───── DATA ─────

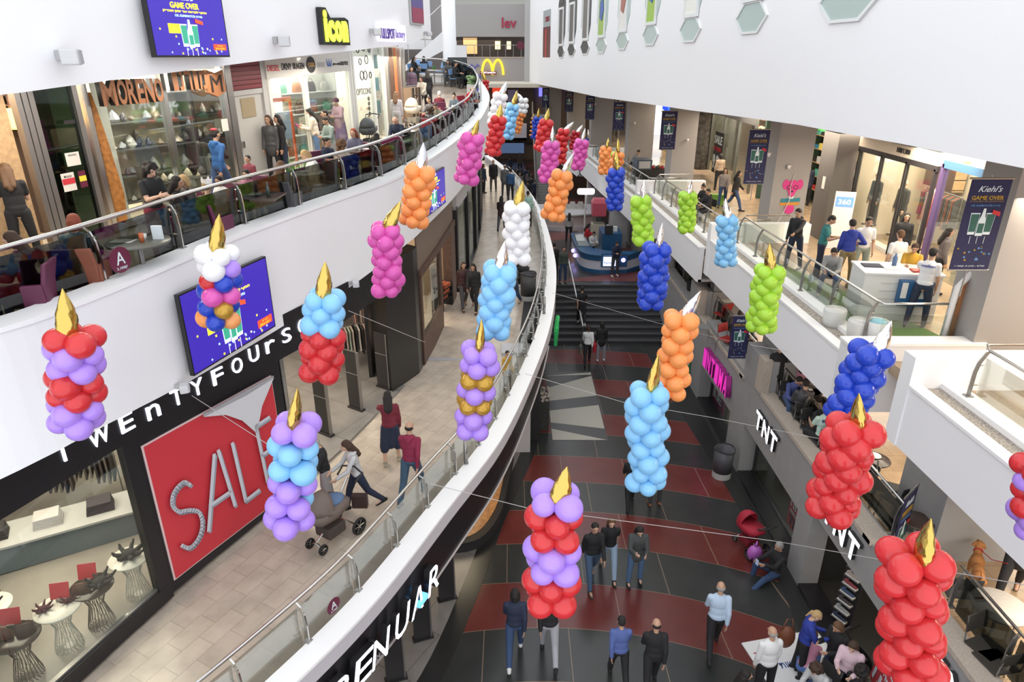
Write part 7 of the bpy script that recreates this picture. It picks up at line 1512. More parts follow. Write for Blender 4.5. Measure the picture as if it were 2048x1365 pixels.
for s, lab in (('foot of the stairs' if 0 else 'grey trousers with a red bag','red shopping bag hanging between the two women at the stairs'),):
    q = fq(s); p_ = at_foot(*q[1], 'G'); m = MB(); m.box(-.05,.05,-.13,.13,0,.34); m.tube([(0,-.06,.34),(0,0,.52),(0,.06,.34)], .008, 5); o = m.obj('shopping_bag', cl((.5,.01,.03))); o.location = p_ + Vector((-.27,-.05,.42)); tag(o, lab, 'bag')
p_ = at_foot(1174, 727, 'G'); m = MB(); m.box(-.04,.04,-.12,.12,0,.34); m.tube([(0,-.06,.34),(0,0,.5),(0,.06,.34)], .008, 5); o = m.obj('shopping_bag', cl((.12,.13,.10))); o.location = p_ + Vector((-.28,0,.42)); tag(o, 'dark olive shopping bag beside the woman in white', 'bag')
# potted grass on the gallery behind the glass, menu boards
for k, (px, py) in enumerate([(352,470),(600,362)]):
    b = onB(px, py, .3); b.z -= .3; root = thing('potted_plant', ['green potted plant behind the smoked glass near the open menu','green potted plant behind the smoked glass near the white sweater woman'][k], 'plant', b); m = MB(); m.box(-.2,.2,-.2,.2,0,.35); m.obj('pot', BLACKM, root); rnd = random.Random(k); m = MB()
    for j in range(90): a, b_2 = rnd.uniform(-.18,.18), rnd.uniform(-.18,.18); m.tube([(a,b_2,.33),(a*1.5+rnd.uniform(-.08,.08), b_2*1.5+rnd.uniform(-.08,.08), rnd.uniform(.5,.78))], [.012,.003], 4)
    m.obj('foliage', cl((.05,.20,.02)), root)
for k, (px, py, w_) in enumerate([(785,300,.9),(868,262,.5)]):
    b = onB(px, py, .45); b.z -= .45; root = thing('menu_board', ['maroon menu board with a white letter A behind the smoked glass','dark red panel behind the smoked glass near the curly haired woman'][k], 'sign board', b, R(-52 if k == 0 else -60)); root.rotation_euler.z = R(52); m = MB(); m.box(-w_/2,w_/2,-.02,.02,.15,.78); m.obj('board', cl((.20,.01,.08)), root); m = MB(); m.box(-w_/2,-w_/2+.03,-.03,.03,0,.8); m.box(w_/2-.03,w_/2,-.03,.03,0,.8); m.obj('frame', STEELD, root)
    if k == 0: text('A', (-.1,-.025,.32), (1,0,0), (0,0,1), (0,-1,0), .2, .28, BWHT, .003, root, 'letter')
# dark panels and blue chairs at the far cafe
b = onB(922, 170, 0); root = thing('windbreak_panel', 'dark speckled windbreak panel beside the white column', 'panel', b + Vector((-.1,0,0)), R(20)); m = MB(); m.box(-.55,.45,-.03,.03,.05,1.3); bevel(m.obj('panel', mat('dark speckled', (.05,.055,.06), .4, noise=.4, nscale=20), root), .01); m = MB(); m.box(-.55,-.4,-.2,.2,0,.05); m.box(.3,.45,-.2,.2,0,.05); m.obj('foot', STEELD, root)
for k, (px, py) in enumerate([(838,137),(858,140),(878,143),(893,150),(918,152)]):
    b = onB(px, py, .45); b.z = zB(b.y); chair('empty pale blue chair at the far cafe, ' + ['leftmost','second from left','middle one','fourth from left','nearest the windbreak panel'][k], b, [30, 180, -60, 200, 90][k], 'thin', (.25,.40,.65))
b = onB(945, 172, .4); root = thing('planter', 'planter of white and green foliage behind the curved railing end', 'planter', Vector((b.x, b.y, zB(b.y)))); m = MB(); m.box(-.2,.2,-1.2,1.2,0,.5); m.obj('box', GREYL, root); m = MB(); rnd = random.Random(6); [m.ell((rnd.uniform(-.2,.2), rnd.uniform(-1.2,1.2), rnd.uniform(.5,.85)), .09,.09,.05, 6) for _ in range(60)]; m.obj('foliage', cl((.14,.22,.10)), root)

# ------------------------------------------------------------------ pushchairs
def wheel(root, c_, r_, w_=.04):
    m = MB(); q = Matrix.Translation(c_) @ Matrix.Rotation(R(90), 4, 'Y'); m.lathe([(r_*.78,-w_/2),(r_*.95,-w_/2),(r_,-w_*.3),(r_,w_*.3),(r_*.95,w_/2),(r_*.78,w_/2),(r_*.78,-w_/2)], 24, q); o = m.obj('wheel', RUBBER, root, True)
    m = MB(); m.lathe([(1e-5,-w_*.3),(r_*.2,-w_*.3),(r_*.2,w_*.3),(1e-5,w_*.3)], 12, q); [m.tube([c_, Vector(c_)+Vector((0, r_*.8*math.cos(a), r_*.8*math.sin(a)))], r_*.05, 5) for a in [k*math.pi/3 for k in range(6)]]; m.obj('hub', STEEL, o)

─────

WHAT TO WORK ON - Write out the listing word for word, omitting the pictures it holds.

CORRECT ANSWER -
Write part 7 of the bpy script that recreates this picture. It picks up at line 1512. More parts follow. Write for Blender 4.5. Measure the picture as if it were 2048x1365 pixels.
for s, lab in (('foot of the stairs' if 0 else 'grey trousers with a red bag','red shopping bag hanging between the two women at the stairs'),):
    q = fq(s); p_ = at_foot(*q[1], 'G'); m = MB(); m.box(-.05,.05,-.13,.13,0,.34); m.tube([(0,-.06,.34),(0,0,.52),(0,.06,.34)], .008, 5); o = m.obj('shopping_bag', cl((.5,.01,.03))); o.location = p_ + Vector((-.27,-.05,.42)); tag(o, lab, 'bag')
p_ = at_foot(1174, 727, 'G'); m = MB(); m.box(-.04,.04,-.12,.12,0,.34); m.tube([(0,-.06,.34),(0,0,.5),(0,.06,.34)], .008, 5); o = m.obj('shopping_bag', cl((.12,.13,.10))); o.location = p_ + Vector((-.28,0,.42)); tag(o, 'dark olive shopping bag beside the woman in white', 'bag')
# potted grass on the gallery behind the glass, menu boards
for k, (px, py) in enumerate([(352,470),(600,362)]):
    b = onB(px, py, .3); b.z -= .3; root = thing('potted_plant', ['green potted plant behind the smoked glass near the open menu','green potted plant behind the smoked glass near the white sweater woman'][k], 'plant', b); m = MB(); m.box(-.2,.2,-.2,.2,0,.35); m.obj('pot', BLACKM, root); rnd = random.Random(k); m = MB()
    for j in range(90): a, b_2 = rnd.uniform(-.18,.18), rnd.uniform(-.18,.18); m.tube([(a,b_2,.33),(a*1.5+rnd.uniform(-.08,.08), b_2*1.5+rnd.uniform(-.08,.08), rnd.uniform(.5,.78))], [.012,.003], 4)
    m.obj('foliage', cl((.05,.20,.02)), root)
for k, (px, py, w_) in enumerate([(785,300,.9),(868,262,.5)]):
    b = onB(px, py, .45); b.z -= .45; root = thing('menu_board', ['maroon menu board with a white letter A behind the smoked glass','dark red panel behind the smoked glass near the curly haired woman'][k], 'sign board', b, R(-52 if k == 0 else -60)); root.rotation_euler.z = R(52); m = MB(); m.box(-w_/2,w_/2,-.02,.02,.15,.78); m.obj('board', cl((.20,.01,.08)), root); m = MB(); m.box(-w_/2,-w_/2+.03,-.03,.03,0,.8); m.box(w_/2-.03,w_/2,-.03,.03,0,.8); m.obj('frame', STEELD, root)
    if k == 0: text('A', (-.1,-.025,.32), (1,0,0), (0,0,1), (0,-1,0), .2, .28, BWHT, .003, root, 'letter')
# dark panels and blue chairs at the far cafe
b = onB(922, 170, 0); root = thing('windbreak_panel', 'dark speckled windbreak panel beside the white column', 'panel', b + Vector((-.1,0,0)), R(20)); m = MB(); m.box(-.55,.45,-.03,.03,.05,1.3); bevel(m.obj('panel', mat('dark speckled', (.05,.055,.06), .4, noise=.4, nscale=20), root), .01); m = MB(); m.box(-.55,-.4,-.2,.2,0,.05); m.box(.3,.45,-.2,.2,0,.05); m.obj('foot', STEELD, root)
for k, (px, py) in enumerate([(838,137),(858,140),(878,143),(893,150),(918,152)]):
    b = onB(px, py, .45); b.z = zB(b.y); chair('empty pale blue chair at the far cafe, ' + ['leftmost','second from left','middle one','fourth from left','nearest the windbreak panel'][k], b, [30, 180, -60, 200, 90][k], 'thin', (.25,.40,.65))
b = onB(945, 172, .4); root = thing('planter', 'planter of white and green foliage behind the curved railing end', 'planter', Vector((b.x, b.y, zB(b.y)))); m = MB(); m.box(-.2,.2,-1.2,1.2,0,.5); m.obj('box', GREYL, root); m = MB(); rnd = random.Random(6); [m.ell((rnd.uniform(-.2,.2), rnd.uniform(-1.2,1.2), rnd.uniform(.5,.85)), .09,.09,.05, 6) for _ in range(60)]; m.obj('foliage', cl((.14,.22,.10)), root)

# ------------------------------------------------------------------ pushchairs
def wheel(root, c_, r_, w_=.04):
    m = MB(); q = Matrix.Translation(c_) @ Matrix.Rotation(R(90), 4, 'Y'); m.lathe([(r_*.78,-w_/2),(r_*.95,-w_/2),(r_,-w_*.3),(r_,w_*.3),(r_*.95,w_/2),(r_*.78,w_/2),(r_*.78,-w_/2)], 24, q); o = m.obj('wheel', RUBBER, root, True)
    m = MB(); m.lathe([(1e-5,-w_*.3),(r_*.2,-w_*.3),(r_*.2,w_*.3),(1e-5,w_*.3)], 12, q); [m.tube([c_, Vector(c_)+Vector((0, r_*.8*math.cos(a), r_*.8*math.sin(a)))], r_*.05, 5) for a in [k*math.pi/3 for k in range(6)]]; m.obj('hub', STEEL, o)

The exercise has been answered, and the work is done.